Balancing anonymity: Open justice vs Article 8 rights – Christie v Weiss & Ors [2020] UKEAT 0036/20/2705

“Where there is no publicity there is no justice” – so said the philosopher and jurist Jeremy Bentham when regarding upon the nature of open justice. It is a tenant that lies at the heart of our justice system; things should not be done behind closed doors, and the public must have access to the system if it is to work properly. However, there are often cases where anonymity is important. An obvious case is in the criminal courts, where the proceedings relate to a minor. Another such example, as in the case of Christie v Weiss & Ors, is where there is a contended breach of someone’s rights under Article 8 of the European Convention on Human Rights: the right to respect for private life.

The factual background

The initially claim related to sex discrimination and harassment, and was brought by Ms Christie, who is a former employee of the Respondent law firm. In the Claimant’s witness statement and trial bundle, she referred to a corporate client of the Respondent’s, and an individual who worked for that client.

At a preliminary hearing, the judge made an anonymisation order directing that the client be referred to as ‘A’, and the individual as ‘Mr L’. The judge’s reason for doing so was that the client and individual were not parties to the case, merely referred to in evidence. He also indicated that anonymising their names would not impede the case in any material way. Thirdly, he found that there was not a public interest in the names being published, and therefore the Article 8 rights of the individual and company ought be borne in mind

The appeal

The Claimant appealed to the EAT, and the appeal came before HHJ Auerbach, in chambers. HHJ Auerbach concluded that the Tribunal had erred in law by giving the anonymisation order. He elucidated that, although the judge had correctly started with the principle of open justice, and therefore had to consider whether Article 8 rights were engaged, there was no actual fact-specific consideration of those rights, and to what degree they may be infringed. That meant that the judge could not properly complete the balancing exercise, as he had not identified what might go into the scales on either side. HHJ Auerbach also concluded that the judge had got the point on public interest wrong: the public interest in a dispute about whether the Respondent put protection of client relations above the interests of an employee in a matter related to sex, had not been considered.
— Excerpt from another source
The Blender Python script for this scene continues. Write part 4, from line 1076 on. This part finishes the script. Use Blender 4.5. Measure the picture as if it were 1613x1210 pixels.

The decision of the Employment Appeal Tribunal

As such, the appeal was allowed. HHJ Auerbach also concluded that he was well-placed enough to substitute his own decision rather than remitting it to the Tribunal. This was because he was furnished with all of the same facts that were available to the Tribunal, and that, applying the law correctly, only one outcome was possible.

That outcome was that, in the principles of open justice, the matters passed the threshold of being in the public interest, and as such the open justice principle should not be derogated from, even though the derogation would be slim. No evidence was presented to support the fact that the Article 8 rights of the client or individual were engaged and carried such weight as to derogate from open justice.